[Begin Dataset content]

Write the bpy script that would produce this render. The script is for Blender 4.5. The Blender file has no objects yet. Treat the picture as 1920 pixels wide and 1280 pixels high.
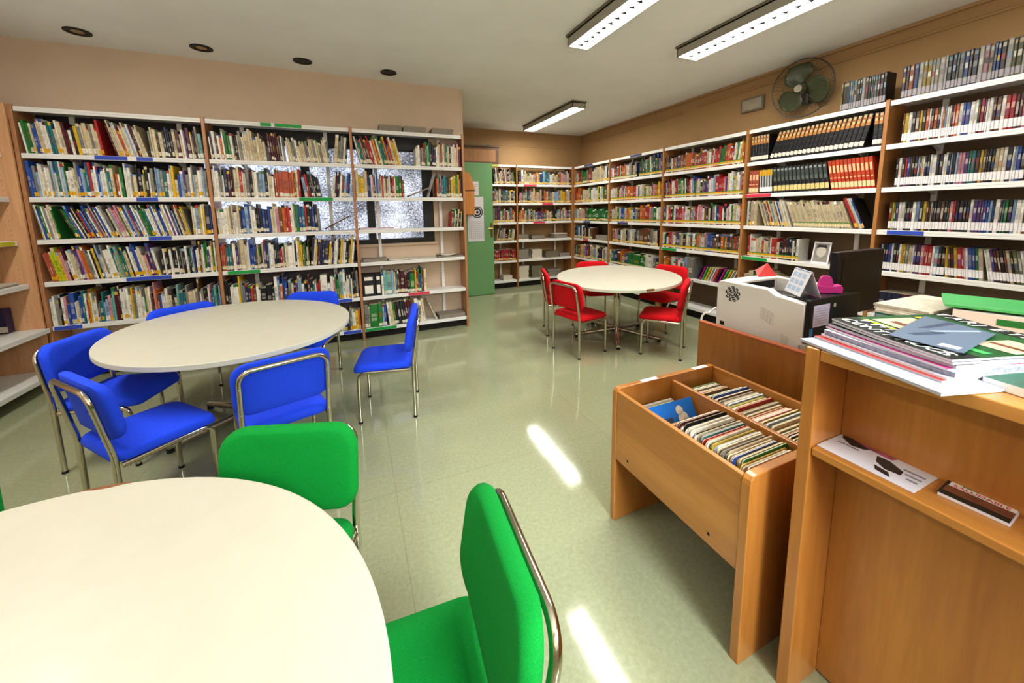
import bpy, bmesh, math, random
from mathutils import Vector, Matrix

R = math.radians
PI = math.pi
scene = bpy.context.scene
COL = scene.collection
rnd = random.Random(7)

# ------------------------------------------------------------------ colours
def lin(c):
    return c / 12.92 if c <= 0.04045 else ((c + 0.055) / 1.055) ** 2.4
def hx(h):
    h = h.lstrip('#')
    return tuple(lin(int(h[i:i + 2], 16) / 255) for i in (0, 2, 4))

# ------------------------------------------------------------------ materials
def new_mat(name):
    m = bpy.data.materials.new(name)
    m.use_nodes = True
    nt = m.node_tree
    return m, nt, nt.nodes['Principled BSDF']

def mat(name, color, rough=0.5, metal=0.0, noise=0.0, nscale=40.0, bump=0.0, bscale=200.0, coat=0.0, spec=None, emit=None, estr=0.0):
    m, nt, b = new_mat(name)
    c = hx(color) if isinstance(color, str) else color
    b.inputs['Base Color'].default_value = (*c, 1)
    b.inputs['Roughness'].default_value = rough
    b.inputs['Metallic'].default_value = metal
    if coat:
        b.inputs['Coat Weight'].default_value = coat
        b.inputs['Coat Roughness'].default_value = 0.1
    if spec is not None:
        b.inputs['Specular IOR Level'].default_value = spec
    if emit:
        b.inputs['Emission Color'].default_value = (*hx(emit), 1)
        b.inputs['Emission Strength'].default_value = estr
    tc = nt.nodes.new('ShaderNodeTexCoord')
    if noise:
        n = nt.nodes.new('ShaderNodeTexNoise')
        n.inputs['Scale'].default_value = nscale
        n.inputs['Detail'].default_value = 4
        nt.links.new(tc.outputs['Object'], n.inputs['Vector'])
        r = nt.nodes.new('ShaderNodeMapRange')
        r.inputs['From Min'].default_value = 0.3
        r.inputs['From Max'].default_value = 0.7
        r.inputs['To Min'].default_value = 1 - noise
        r.inputs['To Max'].default_value = 1 + noise
        nt.links.new(n.outputs['Fac'], r.inputs['Value'])
        mx = nt.nodes.new('ShaderNodeVectorMath')
        mx.operation = 'SCALE'
        mx.inputs[0].default_value = c
        nt.links.new(r.outputs['Result'], mx.inputs['Scale'])
        nt.links.new(mx.outputs['Vector'], b.inputs['Base Color'])
    if bump:
        n2 = nt.nodes.new('ShaderNodeTexNoise')
        n2.inputs['Scale'].default_value = bscale
        n2.inputs['Detail'].default_value = 3
        nt.links.new(tc.outputs['Object'], n2.inputs['Vector'])
        bp = nt.nodes.new('ShaderNodeBump')
        bp.inputs['Strength'].default_value = bump
        bp.inputs['Distance'].default_value = 0.002
        nt.links.new(n2.outputs['Fac'], bp.inputs['Height'])
        nt.links.new(bp.outputs['Normal'], b.inputs['Normal'])
    return m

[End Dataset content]

◆ Prompt
Repeat the material above in full and exactly, omitting the pictures.

◆ Output of the exercise
Write the bpy script that would produce this render. The script is for Blender 4.5. The Blender file has no objects yet. Treat the picture as 1920 pixels wide and 1280 pixels high.
import bpy, bmesh, math, random
from mathutils import Vector, Matrix

R = math.radians
PI = math.pi
scene = bpy.context.scene
COL = scene.collection
rnd = random.Random(7)

# ------------------------------------------------------------------ colours
def lin(c):
    return c / 12.92 if c <= 0.04045 else ((c + 0.055) / 1.055) ** 2.4
def hx(h):
    h = h.lstrip('#')
    return tuple(lin(int(h[i:i + 2], 16) / 255) for i in (0, 2, 4))

# ------------------------------------------------------------------ materials
def new_mat(name):
    m = bpy.data.materials.new(name)
    m.use_nodes = True
    nt = m.node_tree
    return m, nt, nt.nodes['Principled BSDF']

def mat(name, color, rough=0.5, metal=0.0, noise=0.0, nscale=40.0, bump=0.0, bscale=200.0, coat=0.0, spec=None, emit=None, estr=0.0):
    m, nt, b = new_mat(name)
    c = hx(color) if isinstance(color, str) else color
    b.inputs['Base Color'].default_value = (*c, 1)
    b.inputs['Roughness'].default_value = rough
    b.inputs['Metallic'].default_value = metal
    if coat:
        b.inputs['Coat Weight'].default_value = coat
        b.inputs['Coat Roughness'].default_value = 0.1
    if spec is not None:
        b.inputs['Specular IOR Level'].default_value = spec
    if emit:
        b.inputs['Emission Color'].default_value = (*hx(emit), 1)
        b.inputs['Emission Strength'].default_value = estr
    tc = nt.nodes.new('ShaderNodeTexCoord')
    if noise:
        n = nt.nodes.new('ShaderNodeTexNoise')
        n.inputs['Scale'].default_value = nscale
        n.inputs['Detail'].default_value = 4
        nt.links.new(tc.outputs['Object'], n.inputs['Vector'])
        r = nt.nodes.new('ShaderNodeMapRange')
        r.inputs['From Min'].default_value = 0.3
        r.inputs['From Max'].default_value = 0.7
        r.inputs['To Min'].default_value = 1 - noise
        r.inputs['To Max'].default_value = 1 + noise
        nt.links.new(n.outputs['Fac'], r.inputs['Value'])
        mx = nt.nodes.new('ShaderNodeVectorMath')
        mx.operation = 'SCALE'
        mx.inputs[0].default_value = c
        nt.links.new(r.outputs['Result'], mx.inputs['Scale'])
        nt.links.new(mx.outputs['Vector'], b.inputs['Base Color'])
    if bump:
        n2 = nt.nodes.new('ShaderNodeTexNoise')
        n2.inputs['Scale'].default_value = bscale
        n2.inputs['Detail'].default_value = 3
        nt.links.new(tc.outputs['Object'], n2.inputs['Vector'])
        bp = nt.nodes.new('ShaderNodeBump')
        bp.inputs['Strength'].default_value = bump
        bp.inputs['Distance'].default_value = 0.002
        nt.links.new(n2.outputs['Fac'], bp.inputs['Height'])
        nt.links.new(bp.outputs['Normal'], b.inputs['Normal'])
    return m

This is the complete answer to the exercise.